Obama reconhece, em seus últimos pronunciamentos, que o cidadão está ficando bravo. Que esta situação pode gerar instabilidade política e institucional. A Grécia emitiu os primeiros sinais de mobilização social contra essa apropriação dos recursos públicos pelo sistema financeiro. Na crise de 1929 foram preciso de dois a três anos para que a população saísse às ruas em defesa dos seus direitos. Hoje é de esperar que esse tempo seja substancialmente menor.

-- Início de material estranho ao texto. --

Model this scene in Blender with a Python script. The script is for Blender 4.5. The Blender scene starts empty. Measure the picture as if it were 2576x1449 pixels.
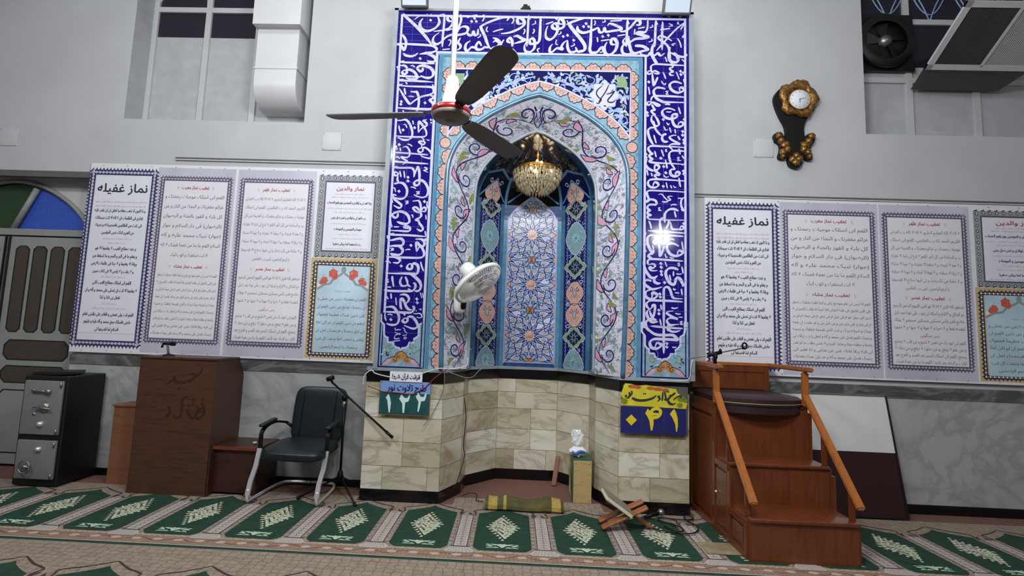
import bpy, bmesh, math, random, unicodedata
from mathutils import Vector, Matrix
from mathutils.geometry import tessellate_polygon
sc = bpy.context.scene
COL = sc.collection
random.seed(7)
# ------------------------------------------------------------------ camera
FPX, PX, PY, HC = 1300.0, 1250.85, 703.3, 1.42
RC = ((0.9988264, -0.0365981, 0.0317224), (0.0330213, 0.9937373, 0.1067510), (-0.0354306, -0.1055782, 0.9937796))
def wv(r): return Vector((r[0], r[2], -r[1]))          # camera row -> world axis
cam = bpy.data.cameras.new('camera'); co = bpy.data.objects.new('camera', cam); COL.objects.link(co)
cx_, up_, bk_ = wv(RC[0]), -wv(RC[1]), -wv(RC[2])
m = Matrix((cx_, up_, bk_)).transposed().to_4x4(); m.translation = (0, 0, HC)
co.matrix_world = m
cam.sensor_width = 36; cam.lens = FPX / 2576 * 36
cam.shift_x = (1288 - PX) / 2576; cam.shift_y = (PY - 724.5) / 2576
cam.clip_start = .05
sc.camera = co
C0 = Vector((0, 0, HC))
def ray(x, y):
    a, b = (x - PX) / FPX, (y - PY) / FPX
    return wv([RC[0][i] * a + RC[1][i] * b + RC[2][i] for i in range(3)])
def at(x, y, Y):  d = ray(x, y); return C0 + d * (Y / d.y)       # point of the plane y = Y
def atx(x, y, X): d = ray(x, y); return C0 + d * (X / d.x)
def fl(x, y, z=0.): d = ray(x, y); return C0 + d * ((z - HC) / d.z)
# ------------------------------------------------------------------ light and exposure
w = bpy.data.worlds.new('world'); sc.world = w; w.use_nodes = True
w.node_tree.nodes['Background'].inputs[0].default_value = (.012, .012, .03, 1)
w.node_tree.nodes['Background'].inputs[1].default_value = 1
def area(name, loc, target, sx, sy, power, col=(.93, .96, 1)):
    l = bpy.data.lights.new(name, 'AREA'); l.shape = 'RECTANGLE'; l.size = sx; l.size_y = sy; l.energy = power; l.color = col
    o = bpy.data.objects.new(name, l); COL.objects.link(o); o.location = loc
    o.rotation_euler = (Vector(target) - Vector(loc)).to_track_quat('-Z', 'Y').to_euler(); return o
area('unseen_light', (-2.16, .9, 4.26), (-1.2, 4.5, 3.0), .12, .12, 14)
area('unseen_light', (2.30, .75, 3.05), (1.2, 4.5, 2.5), .22, .22, 16)
area('unseen_light', (-1.7, 3.55, 5.2), (-1.7, 3.9, 0), 1.6, .15, 30)
area('unseen_light', (1.9, 3.55, 5.2), (1.9, 3.9, 0), 1.6, .15, 14)
area('unseen_light', (.25, 1.5, 3.8), (.25, 4.6, 2.2), .9, .4, 190)  # key light added over mid-room to brighten the centre of the wall
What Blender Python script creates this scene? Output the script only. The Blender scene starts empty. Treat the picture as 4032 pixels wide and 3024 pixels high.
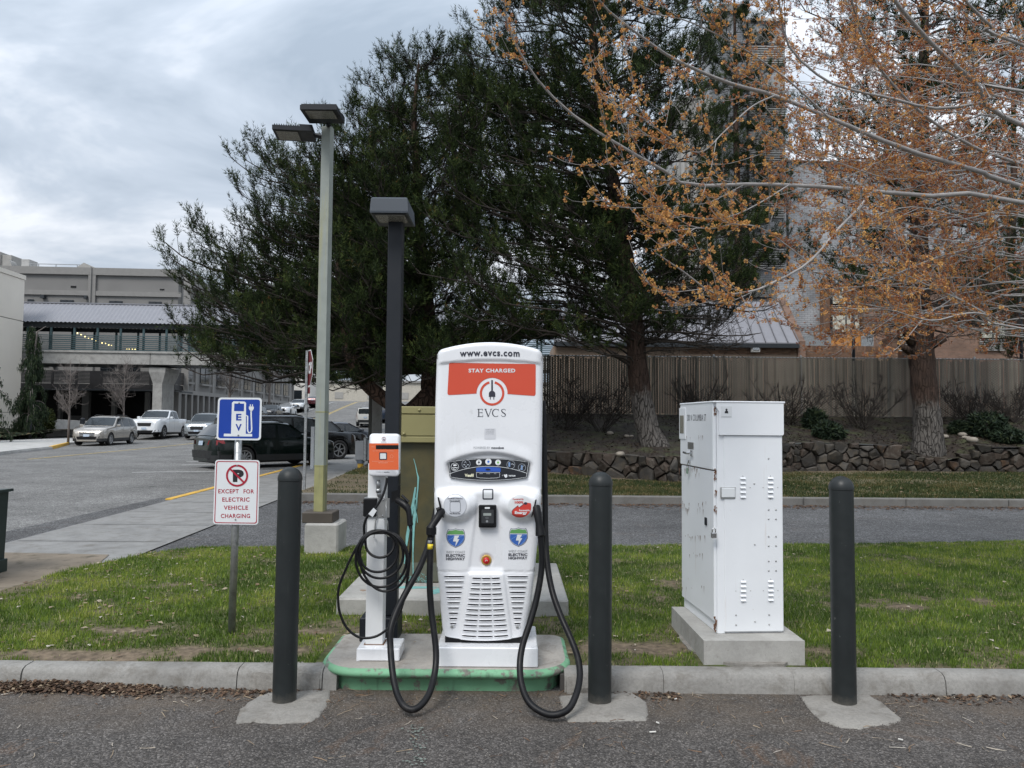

E assim se abre, outra vez, o campo das possibilidades históricas. O mais provável é que esta crise provoque uma ainda maior concentração de poder e de riqueza, uma vez que não há, no momento, atores políticos que possam contra-arrestar essa tendência. O que acaba por fortalecer ainda mais o poder dos EUA. Há indicações, que são congruentes com o comportamento de Obama nas últimas semanas, de que as elites econômicas tomam a dianteira e "começam a convergir para uma solução global, do tipo socialdemocrata", como sinaliza Waden Bello.²

José Luis Fiori nos alerta também que "se a crise se prolongar por muito tempo, deverão se multiplicar as rebeliões e as guerras civis, sobretudo nas zonas de fratura do sistema mundial. E não é impossível que algumas desta rebeliões se recoloquem objetivos socialistas"³.

1. Ladislau Dowbor. "A crise financeira sem mistérios: convergência dos dramas econômicos, sociais e ambientais"; www.cartamaior.com.br, 11/02/2009.
2. Walden Bello. "Novo consenso capitalista está em gestação"; em Sin Permisso, 13/01/2009.
3. José Luis Fiori. "Crise longa e profunda atuará como "tsunami darwinista", em www.cartamaior.com.br, 03/03/2009.